EXERCISE PROMPT:
The entries below should be output exactly as written.

(Collected data entries)

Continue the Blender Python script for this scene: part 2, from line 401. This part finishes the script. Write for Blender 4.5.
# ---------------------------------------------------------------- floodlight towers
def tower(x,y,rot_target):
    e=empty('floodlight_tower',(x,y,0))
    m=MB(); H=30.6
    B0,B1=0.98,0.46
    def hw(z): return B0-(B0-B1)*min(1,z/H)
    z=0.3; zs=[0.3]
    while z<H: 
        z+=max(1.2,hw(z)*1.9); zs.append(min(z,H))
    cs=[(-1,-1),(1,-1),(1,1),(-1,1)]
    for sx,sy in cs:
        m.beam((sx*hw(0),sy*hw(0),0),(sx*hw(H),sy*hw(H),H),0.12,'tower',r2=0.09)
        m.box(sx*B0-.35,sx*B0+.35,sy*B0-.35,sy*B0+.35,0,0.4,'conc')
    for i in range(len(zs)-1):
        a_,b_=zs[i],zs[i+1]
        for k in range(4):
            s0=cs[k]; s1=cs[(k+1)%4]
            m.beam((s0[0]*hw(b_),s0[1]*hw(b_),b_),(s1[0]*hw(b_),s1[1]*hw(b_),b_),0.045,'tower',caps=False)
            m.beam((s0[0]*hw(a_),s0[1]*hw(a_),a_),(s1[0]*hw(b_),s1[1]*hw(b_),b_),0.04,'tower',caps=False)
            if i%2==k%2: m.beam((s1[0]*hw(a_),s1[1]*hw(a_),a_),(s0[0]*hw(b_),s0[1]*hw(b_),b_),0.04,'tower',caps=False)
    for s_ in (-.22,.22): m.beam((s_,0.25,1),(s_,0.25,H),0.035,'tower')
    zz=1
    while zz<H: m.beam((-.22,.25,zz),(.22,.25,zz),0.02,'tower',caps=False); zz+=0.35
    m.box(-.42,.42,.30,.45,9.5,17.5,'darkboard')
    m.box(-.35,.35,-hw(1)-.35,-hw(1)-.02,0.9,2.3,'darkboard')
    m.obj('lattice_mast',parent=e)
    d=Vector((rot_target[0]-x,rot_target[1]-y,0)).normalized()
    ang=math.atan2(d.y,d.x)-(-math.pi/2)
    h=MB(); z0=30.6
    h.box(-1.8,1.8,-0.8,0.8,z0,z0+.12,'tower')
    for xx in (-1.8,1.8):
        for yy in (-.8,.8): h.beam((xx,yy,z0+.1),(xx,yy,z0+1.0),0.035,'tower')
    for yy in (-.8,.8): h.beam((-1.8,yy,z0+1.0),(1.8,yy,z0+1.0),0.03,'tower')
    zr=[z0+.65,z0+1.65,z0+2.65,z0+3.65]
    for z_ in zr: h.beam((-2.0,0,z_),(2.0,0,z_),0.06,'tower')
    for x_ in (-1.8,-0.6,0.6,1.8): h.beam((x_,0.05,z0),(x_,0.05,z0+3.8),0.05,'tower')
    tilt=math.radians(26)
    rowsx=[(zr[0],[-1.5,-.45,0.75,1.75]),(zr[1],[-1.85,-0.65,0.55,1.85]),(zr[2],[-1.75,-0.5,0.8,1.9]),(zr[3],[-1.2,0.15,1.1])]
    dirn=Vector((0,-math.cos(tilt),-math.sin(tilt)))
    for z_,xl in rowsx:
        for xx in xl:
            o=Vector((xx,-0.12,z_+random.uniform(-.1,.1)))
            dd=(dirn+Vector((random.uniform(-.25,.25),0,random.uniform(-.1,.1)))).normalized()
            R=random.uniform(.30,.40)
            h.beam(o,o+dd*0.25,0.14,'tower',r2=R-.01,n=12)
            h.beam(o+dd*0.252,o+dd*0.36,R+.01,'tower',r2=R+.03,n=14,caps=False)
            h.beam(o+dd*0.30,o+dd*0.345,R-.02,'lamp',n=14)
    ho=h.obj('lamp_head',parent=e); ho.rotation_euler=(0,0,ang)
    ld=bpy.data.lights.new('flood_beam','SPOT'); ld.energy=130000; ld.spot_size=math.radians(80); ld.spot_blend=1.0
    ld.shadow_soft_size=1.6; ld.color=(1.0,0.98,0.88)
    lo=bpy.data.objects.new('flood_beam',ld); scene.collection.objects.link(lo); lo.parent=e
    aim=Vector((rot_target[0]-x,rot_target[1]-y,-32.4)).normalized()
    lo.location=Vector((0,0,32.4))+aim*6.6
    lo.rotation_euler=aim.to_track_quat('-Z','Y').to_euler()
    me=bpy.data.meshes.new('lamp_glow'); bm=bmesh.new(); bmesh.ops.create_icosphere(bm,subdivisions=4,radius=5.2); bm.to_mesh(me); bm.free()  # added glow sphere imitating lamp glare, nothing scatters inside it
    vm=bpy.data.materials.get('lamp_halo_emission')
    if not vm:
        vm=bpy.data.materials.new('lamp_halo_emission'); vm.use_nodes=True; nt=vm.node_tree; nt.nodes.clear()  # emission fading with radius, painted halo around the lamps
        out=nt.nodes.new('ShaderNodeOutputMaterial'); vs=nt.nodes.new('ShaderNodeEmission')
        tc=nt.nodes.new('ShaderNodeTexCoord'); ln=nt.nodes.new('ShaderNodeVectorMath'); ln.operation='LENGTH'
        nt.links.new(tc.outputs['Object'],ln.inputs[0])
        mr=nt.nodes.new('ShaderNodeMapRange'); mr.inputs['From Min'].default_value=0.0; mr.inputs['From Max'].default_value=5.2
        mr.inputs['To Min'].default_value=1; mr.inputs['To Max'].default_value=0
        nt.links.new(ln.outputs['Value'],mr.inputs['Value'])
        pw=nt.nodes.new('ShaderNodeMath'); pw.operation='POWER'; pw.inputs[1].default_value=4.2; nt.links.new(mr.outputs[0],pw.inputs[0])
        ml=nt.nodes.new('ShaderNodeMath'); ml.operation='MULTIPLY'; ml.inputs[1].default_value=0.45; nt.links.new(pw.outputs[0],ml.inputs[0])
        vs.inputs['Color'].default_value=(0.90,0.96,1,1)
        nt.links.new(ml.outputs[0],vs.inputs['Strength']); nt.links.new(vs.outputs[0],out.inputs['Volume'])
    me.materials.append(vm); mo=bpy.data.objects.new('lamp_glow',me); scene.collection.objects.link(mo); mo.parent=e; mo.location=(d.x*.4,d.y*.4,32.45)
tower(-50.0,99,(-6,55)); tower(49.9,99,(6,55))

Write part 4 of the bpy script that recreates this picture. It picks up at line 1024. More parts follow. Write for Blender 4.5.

FINISHED ANSWER:
Continue the Blender Python script for this scene: part 2, from line 401. This part finishes the script. Write for Blender 4.5.
# ---------------------------------------------------------------- floodlight towers
def tower(x,y,rot_target):
    e=empty('floodlight_tower',(x,y,0))
    m=MB(); H=30.6
    B0,B1=0.98,0.46
    def hw(z): return B0-(B0-B1)*min(1,z/H)
    z=0.3; zs=[0.3]
    while z<H: 
        z+=max(1.2,hw(z)*1.9); zs.append(min(z,H))
    cs=[(-1,-1),(1,-1),(1,1),(-1,1)]
    for sx,sy in cs:
        m.beam((sx*hw(0),sy*hw(0),0),(sx*hw(H),sy*hw(H),H),0.12,'tower',r2=0.09)
        m.box(sx*B0-.35,sx*B0+.35,sy*B0-.35,sy*B0+.35,0,0.4,'conc')
    for i in range(len(zs)-1):
        a_,b_=zs[i],zs[i+1]
        for k in range(4):
            s0=cs[k]; s1=cs[(k+1)%4]
            m.beam((s0[0]*hw(b_),s0[1]*hw(b_),b_),(s1[0]*hw(b_),s1[1]*hw(b_),b_),0.045,'tower',caps=False)
            m.beam((s0[0]*hw(a_),s0[1]*hw(a_),a_),(s1[0]*hw(b_),s1[1]*hw(b_),b_),0.04,'tower',caps=False)
            if i%2==k%2: m.beam((s1[0]*hw(a_),s1[1]*hw(a_),a_),(s0[0]*hw(b_),s0[1]*hw(b_),b_),0.04,'tower',caps=False)
    for s_ in (-.22,.22): m.beam((s_,0.25,1),(s_,0.25,H),0.035,'tower')
    zz=1
    while zz<H: m.beam((-.22,.25,zz),(.22,.25,zz),0.02,'tower',caps=False); zz+=0.35
    m.box(-.42,.42,.30,.45,9.5,17.5,'darkboard')
    m.box(-.35,.35,-hw(1)-.35,-hw(1)-.02,0.9,2.3,'darkboard')
    m.obj('lattice_mast',parent=e)
    d=Vector((rot_target[0]-x,rot_target[1]-y,0)).normalized()
    ang=math.atan2(d.y,d.x)-(-math.pi/2)
    h=MB(); z0=30.6
    h.box(-1.8,1.8,-0.8,0.8,z0,z0+.12,'tower')
    for xx in (-1.8,1.8):
        for yy in (-.8,.8): h.beam((xx,yy,z0+.1),(xx,yy,z0+1.0),0.035,'tower')
    for yy in (-.8,.8): h.beam((-1.8,yy,z0+1.0),(1.8,yy,z0+1.0),0.03,'tower')
    zr=[z0+.65,z0+1.65,z0+2.65,z0+3.65]
    for z_ in zr: h.beam((-2.0,0,z_),(2.0,0,z_),0.06,'tower')
    for x_ in (-1.8,-0.6,0.6,1.8): h.beam((x_,0.05,z0),(x_,0.05,z0+3.8),0.05,'tower')
    tilt=math.radians(26)
    rowsx=[(zr[0],[-1.5,-.45,0.75,1.75]),(zr[1],[-1.85,-0.65,0.55,1.85]),(zr[2],[-1.75,-0.5,0.8,1.9]),(zr[3],[-1.2,0.15,1.1])]
    dirn=Vector((0,-math.cos(tilt),-math.sin(tilt)))
    for z_,xl in rowsx:
        for xx in xl:
            o=Vector((xx,-0.12,z_+random.uniform(-.1,.1)))
            dd=(dirn+Vector((random.uniform(-.25,.25),0,random.uniform(-.1,.1)))).normalized()
            R=random.uniform(.30,.40)
            h.beam(o,o+dd*0.25,0.14,'tower',r2=R-.01,n=12)
            h.beam(o+dd*0.252,o+dd*0.36,R+.01,'tower',r2=R+.03,n=14,caps=False)
            h.beam(o+dd*0.30,o+dd*0.345,R-.02,'lamp',n=14)
    ho=h.obj('lamp_head',parent=e); ho.rotation_euler=(0,0,ang)
    ld=bpy.data.lights.new('flood_beam','SPOT'); ld.energy=130000; ld.spot_size=math.radians(80); ld.spot_blend=1.0
    ld.shadow_soft_size=1.6; ld.color=(1.0,0.98,0.88)
    lo=bpy.data.objects.new('flood_beam',ld); scene.collection.objects.link(lo); lo.parent=e
    aim=Vector((rot_target[0]-x,rot_target[1]-y,-32.4)).normalized()
    lo.location=Vector((0,0,32.4))+aim*6.6
    lo.rotation_euler=aim.to_track_quat('-Z','Y').to_euler()
    me=bpy.data.meshes.new('lamp_glow'); bm=bmesh.new(); bmesh.ops.create_icosphere(bm,subdivisions=4,radius=5.2); bm.to_mesh(me); bm.free()  # added glow sphere imitating lamp glare, nothing scatters inside it
    vm=bpy.data.materials.get('lamp_halo_emission')
    if not vm:
        vm=bpy.data.materials.new('lamp_halo_emission'); vm.use_nodes=True; nt=vm.node_tree; nt.nodes.clear()  # emission fading with radius, painted halo around the lamps
        out=nt.nodes.new('ShaderNodeOutputMaterial'); vs=nt.nodes.new('ShaderNodeEmission')
        tc=nt.nodes.new('ShaderNodeTexCoord'); ln=nt.nodes.new('ShaderNodeVectorMath'); ln.operation='LENGTH'
        nt.links.new(tc.outputs['Object'],ln.inputs[0])
        mr=nt.nodes.new('ShaderNodeMapRange'); mr.inputs['From Min'].default_value=0.0; mr.inputs['From Max'].default_value=5.2
        mr.inputs['To Min'].default_value=1; mr.inputs['To Max'].default_value=0
        nt.links.new(ln.outputs['Value'],mr.inputs['Value'])
        pw=nt.nodes.new('ShaderNodeMath'); pw.operation='POWER'; pw.inputs[1].default_value=4.2; nt.links.new(mr.outputs[0],pw.inputs[0])
        ml=nt.nodes.new('ShaderNodeMath'); ml.operation='MULTIPLY'; ml.inputs[1].default_value=0.45; nt.links.new(pw.outputs[0],ml.inputs[0])
        vs.inputs['Color'].default_value=(0.90,0.96,1,1)
        nt.links.new(ml.outputs[0],vs.inputs['Strength']); nt.links.new(vs.outputs[0],out.inputs['Volume'])
    me.materials.append(vm); mo=bpy.data.objects.new('lamp_glow',me); scene.collection.objects.link(mo); mo.parent=e; mo.location=(d.x*.4,d.y*.4,32.45)
tower(-50.0,99,(-6,55)); tower(49.9,99,(6,55))

Write part 4 of the bpy script that recreates this picture. It picks up at line 1024. More parts follow. Write for Blender 4.5.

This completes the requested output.